Begin Collected data

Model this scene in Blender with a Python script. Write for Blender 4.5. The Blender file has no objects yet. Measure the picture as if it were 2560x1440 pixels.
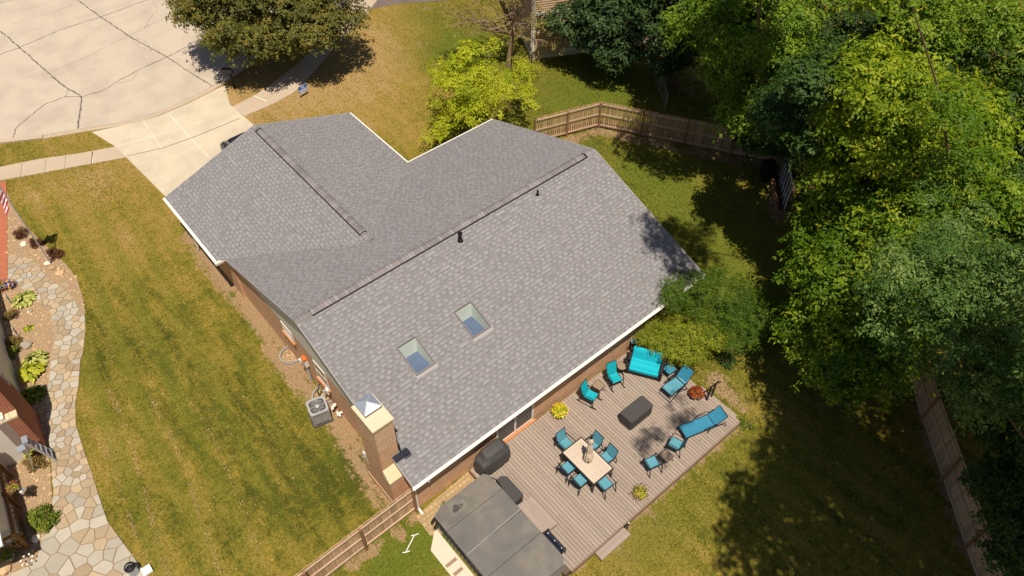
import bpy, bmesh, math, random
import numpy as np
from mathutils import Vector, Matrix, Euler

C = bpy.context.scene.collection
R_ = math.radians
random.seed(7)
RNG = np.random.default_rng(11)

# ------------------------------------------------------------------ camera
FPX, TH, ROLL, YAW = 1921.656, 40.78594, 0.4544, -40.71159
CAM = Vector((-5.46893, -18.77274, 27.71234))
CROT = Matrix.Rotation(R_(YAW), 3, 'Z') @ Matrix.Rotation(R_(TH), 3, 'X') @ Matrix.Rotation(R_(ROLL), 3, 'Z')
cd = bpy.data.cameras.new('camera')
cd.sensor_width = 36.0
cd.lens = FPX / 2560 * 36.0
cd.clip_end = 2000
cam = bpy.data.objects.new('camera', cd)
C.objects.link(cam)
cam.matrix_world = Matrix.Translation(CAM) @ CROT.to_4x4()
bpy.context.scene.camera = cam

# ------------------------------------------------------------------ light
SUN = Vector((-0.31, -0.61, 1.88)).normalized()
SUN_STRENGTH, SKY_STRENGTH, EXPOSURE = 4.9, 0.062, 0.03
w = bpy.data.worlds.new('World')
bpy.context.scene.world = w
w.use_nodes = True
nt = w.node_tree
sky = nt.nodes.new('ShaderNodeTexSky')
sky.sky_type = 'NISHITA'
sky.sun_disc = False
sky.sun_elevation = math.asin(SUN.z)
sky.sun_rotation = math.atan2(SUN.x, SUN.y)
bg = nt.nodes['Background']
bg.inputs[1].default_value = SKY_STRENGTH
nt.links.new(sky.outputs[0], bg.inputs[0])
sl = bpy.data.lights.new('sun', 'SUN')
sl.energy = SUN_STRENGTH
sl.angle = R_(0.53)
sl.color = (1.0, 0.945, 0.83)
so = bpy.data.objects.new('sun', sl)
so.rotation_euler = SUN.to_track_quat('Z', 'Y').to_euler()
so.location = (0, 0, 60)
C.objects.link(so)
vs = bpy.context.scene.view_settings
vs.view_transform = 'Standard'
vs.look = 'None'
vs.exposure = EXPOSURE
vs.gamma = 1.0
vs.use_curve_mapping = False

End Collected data

Return the whole listing, word for word, and leave out every picture.

- [Response for this exercise]:
Model this scene in Blender with a Python script. Write for Blender 4.5. The Blender file has no objects yet. Measure the picture as if it were 2560x1440 pixels.
import bpy, bmesh, math, random
import numpy as np
from mathutils import Vector, Matrix, Euler

C = bpy.context.scene.collection
R_ = math.radians
random.seed(7)
RNG = np.random.default_rng(11)

# ------------------------------------------------------------------ camera
FPX, TH, ROLL, YAW = 1921.656, 40.78594, 0.4544, -40.71159
CAM = Vector((-5.46893, -18.77274, 27.71234))
CROT = Matrix.Rotation(R_(YAW), 3, 'Z') @ Matrix.Rotation(R_(TH), 3, 'X') @ Matrix.Rotation(R_(ROLL), 3, 'Z')
cd = bpy.data.cameras.new('camera')
cd.sensor_width = 36.0
cd.lens = FPX / 2560 * 36.0
cd.clip_end = 2000
cam = bpy.data.objects.new('camera', cd)
C.objects.link(cam)
cam.matrix_world = Matrix.Translation(CAM) @ CROT.to_4x4()
bpy.context.scene.camera = cam

# ------------------------------------------------------------------ light
SUN = Vector((-0.31, -0.61, 1.88)).normalized()
SUN_STRENGTH, SKY_STRENGTH, EXPOSURE = 4.9, 0.062, 0.03
w = bpy.data.worlds.new('World')
bpy.context.scene.world = w
w.use_nodes = True
nt = w.node_tree
sky = nt.nodes.new('ShaderNodeTexSky')
sky.sky_type = 'NISHITA'
sky.sun_disc = False
sky.sun_elevation = math.asin(SUN.z)
sky.sun_rotation = math.atan2(SUN.x, SUN.y)
bg = nt.nodes['Background']
bg.inputs[1].default_value = SKY_STRENGTH
nt.links.new(sky.outputs[0], bg.inputs[0])
sl = bpy.data.lights.new('sun', 'SUN')
sl.energy = SUN_STRENGTH
sl.angle = R_(0.53)
sl.color = (1.0, 0.945, 0.83)
so = bpy.data.objects.new('sun', sl)
so.rotation_euler = SUN.to_track_quat('Z', 'Y').to_euler()
so.location = (0, 0, 60)
C.objects.link(so)
vs = bpy.context.scene.view_settings
vs.view_transform = 'Standard'
vs.look = 'None'
vs.exposure = EXPOSURE
vs.gamma = 1.0
vs.use_curve_mapping = False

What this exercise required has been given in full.